The blurb of this book really doesn't give away a lot about the story or the characters, and I think that is part of the charm when you're reading - you really don't know what is going to happen and why it's happening so I'm going to continue that air of mystery in my review. The Bird family are all interesting people, and you can see why their childhood shapes them to be the adults that they turn out to be, especially the eldest daughter Meg who seems most affected by what her mother does. Lorelei is someone I did struggle to warm to, she seems quite an eccentric person and as things about her are revealed, I was less and less sure about her, and how she could rationalise to herself what she was doing, not only to herself but her family as well. Her relationships with everyone are affected by what she does, although of course it isn't her fault, but it is sad to see a family fall apart over such things.

The book takes place of a time period of around 30 years, flicking between the present day and what the Bird children are currently up to, and this is interspersed with visits to their past, to their childhood and the tragic event that took place one Easter. This event is quite shocking, but Jewell deals with it in such a raw and realistic way, you almost feel the grief along with these characters. It is Lorelei's reaction that sets her apart from the rest, and really sets the tone for the rest of the novel where she is concerned. I did cringe slightly as I read the scenes in the past, where Lorelei was perhaps embarrassing as a mother, and you can understand why her children found it difficult to want to be with her, I really found myself sympathising with Meg who hasn't had an easy life, yet I found Beth and Rory to be less sympathetic, and I really wanted to give them a good talking to!

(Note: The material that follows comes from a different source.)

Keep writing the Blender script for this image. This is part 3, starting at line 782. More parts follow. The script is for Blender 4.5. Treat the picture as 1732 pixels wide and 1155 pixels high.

The vivid descriptions of the Bird house, both in the present day and the past, are fantastically written by Jewell, and you can very easily view it in your minds as the children play in the garden, Lorelei cooks Easter dinner for them or in the later days when Meg returns to her home. It's sad to think what happened to the home, but Jewell writes its decay so well, you feel sad when you read about the state it has gotten into. Jewell covers a very real and serious issue within this book, and it certainly isn't a happy go lucky read. However, it is an emotional read that is very realistic in its portrayal of a family falling apart, and Lorelei's condition as well, and while at times I found it to be quite hard to read, I was utterly glued to it and couldn't stop reading, it was riveting. Jewell has written a superb book here that I heartily recommend, I loved it, and I think it's one of those books that will stay with you long after turning the final page. Brilliant.